Compare those games to the likes of New Super Mario Bros and its console sequel, both of which devolved the 2D series back to a state before the advancements of even Super Mario 3 in the aim of providing entertainment through nostalgia rather than gameplay. NSMB Wii's four player mode was cleverly balanced and showed Nintendo's experience in giving players opportunities to indulge their own naughty streaks, yet gave no such freedom to Mario himself, stuck running through a mobius strip of the same old levels and sights.
Perhaps it was a sign that Nintendo were conscious that the Mario's impact and the glorious surreality of his world (observed objectively, the Mushroom Kingdom makes Lewis Carroll's imagination look like an accounting sheet) were dulled by familiarity and it was more important that players were able to make their own subversions than have Mario do it for them.
Yet as someone who has grown up with Mario, loving every moment that he ate mushrooms to grow big and turned into a raccoon to fly, it's hard not to look at the recent iterations in the franchise and even amidst all the fun, wish that some hint of the old plumber's subversive streak would spark up behind those flat eyes and show me one of those unexpected, brilliant, deranged sights that we used to share together.

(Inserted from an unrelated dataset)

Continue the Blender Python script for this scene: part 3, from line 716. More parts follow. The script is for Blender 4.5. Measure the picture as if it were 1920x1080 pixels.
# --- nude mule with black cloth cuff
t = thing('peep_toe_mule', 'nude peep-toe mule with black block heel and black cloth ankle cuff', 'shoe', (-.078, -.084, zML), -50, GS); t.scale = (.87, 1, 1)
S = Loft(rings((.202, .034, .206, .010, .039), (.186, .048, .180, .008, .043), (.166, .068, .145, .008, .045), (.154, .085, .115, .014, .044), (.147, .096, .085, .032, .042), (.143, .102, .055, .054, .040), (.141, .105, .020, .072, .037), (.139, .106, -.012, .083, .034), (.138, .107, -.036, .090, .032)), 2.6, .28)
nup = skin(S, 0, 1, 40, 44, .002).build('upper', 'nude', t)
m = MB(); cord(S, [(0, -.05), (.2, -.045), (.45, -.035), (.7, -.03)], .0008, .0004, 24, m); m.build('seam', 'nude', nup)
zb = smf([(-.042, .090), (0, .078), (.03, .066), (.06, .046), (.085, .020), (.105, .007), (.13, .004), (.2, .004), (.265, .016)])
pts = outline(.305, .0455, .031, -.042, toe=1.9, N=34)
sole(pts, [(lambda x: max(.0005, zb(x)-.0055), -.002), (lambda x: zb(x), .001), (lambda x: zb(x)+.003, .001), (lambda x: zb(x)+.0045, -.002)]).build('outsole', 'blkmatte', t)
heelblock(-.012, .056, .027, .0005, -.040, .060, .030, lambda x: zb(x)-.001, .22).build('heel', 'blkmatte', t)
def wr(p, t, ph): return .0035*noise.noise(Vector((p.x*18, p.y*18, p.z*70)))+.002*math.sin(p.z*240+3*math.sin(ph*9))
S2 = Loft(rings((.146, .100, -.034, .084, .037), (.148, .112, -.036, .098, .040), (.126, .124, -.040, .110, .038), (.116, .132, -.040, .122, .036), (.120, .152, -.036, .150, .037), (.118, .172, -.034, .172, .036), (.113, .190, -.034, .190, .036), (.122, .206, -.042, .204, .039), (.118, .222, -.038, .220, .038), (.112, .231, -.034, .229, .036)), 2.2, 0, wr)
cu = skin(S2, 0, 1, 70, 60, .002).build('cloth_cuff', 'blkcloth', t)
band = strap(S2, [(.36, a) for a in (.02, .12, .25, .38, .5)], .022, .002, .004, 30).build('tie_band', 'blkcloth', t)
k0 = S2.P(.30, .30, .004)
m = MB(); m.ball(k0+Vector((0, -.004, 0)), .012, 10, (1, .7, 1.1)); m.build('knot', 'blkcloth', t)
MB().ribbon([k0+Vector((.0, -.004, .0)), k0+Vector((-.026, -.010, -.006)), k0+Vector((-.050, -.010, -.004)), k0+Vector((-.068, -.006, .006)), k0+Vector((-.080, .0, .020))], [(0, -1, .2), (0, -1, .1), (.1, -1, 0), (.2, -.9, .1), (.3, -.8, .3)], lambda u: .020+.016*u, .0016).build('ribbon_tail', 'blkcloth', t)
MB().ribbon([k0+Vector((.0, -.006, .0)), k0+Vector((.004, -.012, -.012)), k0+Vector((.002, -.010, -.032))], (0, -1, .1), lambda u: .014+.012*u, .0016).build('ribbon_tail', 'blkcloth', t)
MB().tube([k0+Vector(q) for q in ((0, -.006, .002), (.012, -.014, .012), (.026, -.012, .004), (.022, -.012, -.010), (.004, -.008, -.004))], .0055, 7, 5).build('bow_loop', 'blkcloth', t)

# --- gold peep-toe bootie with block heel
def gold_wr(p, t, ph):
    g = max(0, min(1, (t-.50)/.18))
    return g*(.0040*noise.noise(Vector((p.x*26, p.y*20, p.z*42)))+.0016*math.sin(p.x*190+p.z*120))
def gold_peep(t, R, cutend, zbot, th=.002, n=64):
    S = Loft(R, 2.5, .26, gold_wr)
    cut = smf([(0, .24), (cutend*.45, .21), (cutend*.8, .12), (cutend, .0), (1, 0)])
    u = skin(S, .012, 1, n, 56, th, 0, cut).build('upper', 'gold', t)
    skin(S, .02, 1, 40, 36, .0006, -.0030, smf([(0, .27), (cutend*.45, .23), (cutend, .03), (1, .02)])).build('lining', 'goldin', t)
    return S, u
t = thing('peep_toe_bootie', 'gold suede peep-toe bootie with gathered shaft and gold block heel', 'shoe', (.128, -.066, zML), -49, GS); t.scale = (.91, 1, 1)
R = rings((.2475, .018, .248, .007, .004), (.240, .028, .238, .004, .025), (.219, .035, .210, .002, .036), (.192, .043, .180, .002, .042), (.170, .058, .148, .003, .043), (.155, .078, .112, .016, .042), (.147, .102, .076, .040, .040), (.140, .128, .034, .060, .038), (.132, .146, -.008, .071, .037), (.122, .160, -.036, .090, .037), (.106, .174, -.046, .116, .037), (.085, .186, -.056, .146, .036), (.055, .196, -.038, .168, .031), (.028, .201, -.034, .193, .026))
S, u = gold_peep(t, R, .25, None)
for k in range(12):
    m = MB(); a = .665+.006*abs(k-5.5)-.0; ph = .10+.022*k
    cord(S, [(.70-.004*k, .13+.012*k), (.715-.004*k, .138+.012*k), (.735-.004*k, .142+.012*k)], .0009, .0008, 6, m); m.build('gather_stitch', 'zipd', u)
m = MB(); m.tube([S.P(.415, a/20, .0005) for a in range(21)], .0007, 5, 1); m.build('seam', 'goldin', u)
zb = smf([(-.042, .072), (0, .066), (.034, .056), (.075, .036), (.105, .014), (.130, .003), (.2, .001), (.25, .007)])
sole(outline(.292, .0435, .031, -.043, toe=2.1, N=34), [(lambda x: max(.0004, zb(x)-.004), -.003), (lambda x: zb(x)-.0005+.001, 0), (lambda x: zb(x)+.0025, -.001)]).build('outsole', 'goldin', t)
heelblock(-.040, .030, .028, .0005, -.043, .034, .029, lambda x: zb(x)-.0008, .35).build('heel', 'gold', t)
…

Like the well-timed appearances of a certain dinosaur steed, Mario and his games will be forever welcome on my television but it's becoming harder to suppress the feeling that Nintendo see them more as commodities than canvases for experimentation and fun. I still break out in a childish grin at the appearance of each goomba, koopa, boo and bullet, but my greatest nostalgia is for the days when my companion on those adventures was an anarchist rather than a bank manager.